Each compute cluster is separate and may be specialized. Compute clusters enable you to extend and automatically scale up compute power.

Compute clusters don’t have any permanent data. A data dictionary structure exists on a compute cluster, but it serves only the transient needs of the compute cluster. It does not contain table or column descriptions or details about statistics, indexes, or privileges. All that detail is in the primary cluster.

A compute cluster can read large tables in object storage. It can also hold intermediate data, keeping it in memory or in internal drives.

Compute clusters are for queries that access Object Storage to perform compute-intensive work such as analytic functions. This frees up the primary cluster to perform session management, parsing engine, and tactical or other short-term work.

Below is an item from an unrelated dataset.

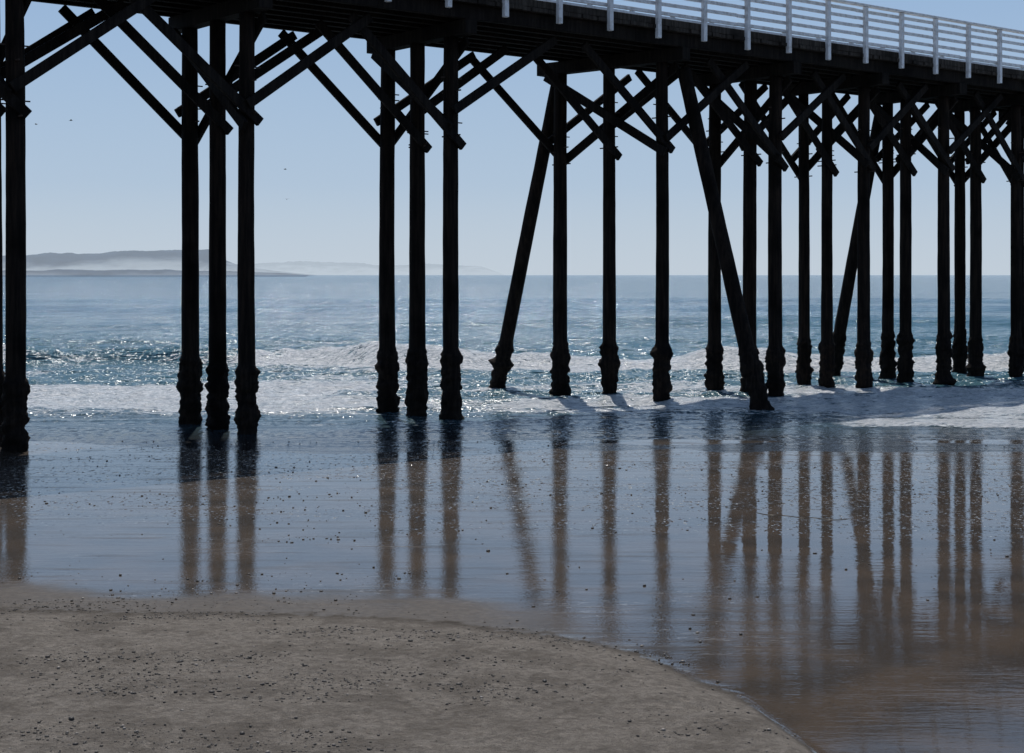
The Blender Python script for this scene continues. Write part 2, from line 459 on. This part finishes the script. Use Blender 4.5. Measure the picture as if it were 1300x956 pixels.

Compute clusters are 100% fault-isolated from system-wide failures. They are independently upgradeable to newer versions of software without disrupting the rest of the system.

How Compute Clusters Work

You may have zero or many Compute clusters in your Environment. It depends on the workload. Compute clusters are independent, so you can add or remove one or more compute clusters as needed. Groupings of compute clusters can automatically scale up additional compute clusters based on resource demand or the number of active queries.

One query step can run on only one compute cluster. The optimizer in the primary cluster determines which query steps go to a compute cluster and builds a query plan. A plan may include processing a step or two in the primary cluster, and then processing one or more steps on a compute cluster. This varies from query to query.

All queries start in the parsing engine of the primary cluster. Communication between the primary cluster and compute clusters occurs through Query Fabric, which passes data and instructions about how to process it. The primary compute router directs a request from the primary cluster to an active compute cluster. The router is aware of which clusters are active and which are on standby. It establishes a session with a cluster based on routing rules.

The compute results go back to the primary cluster for return to the client application using XML Open Database Connectivity (xODBC) or native Command Line Interface (CLI) connectivity.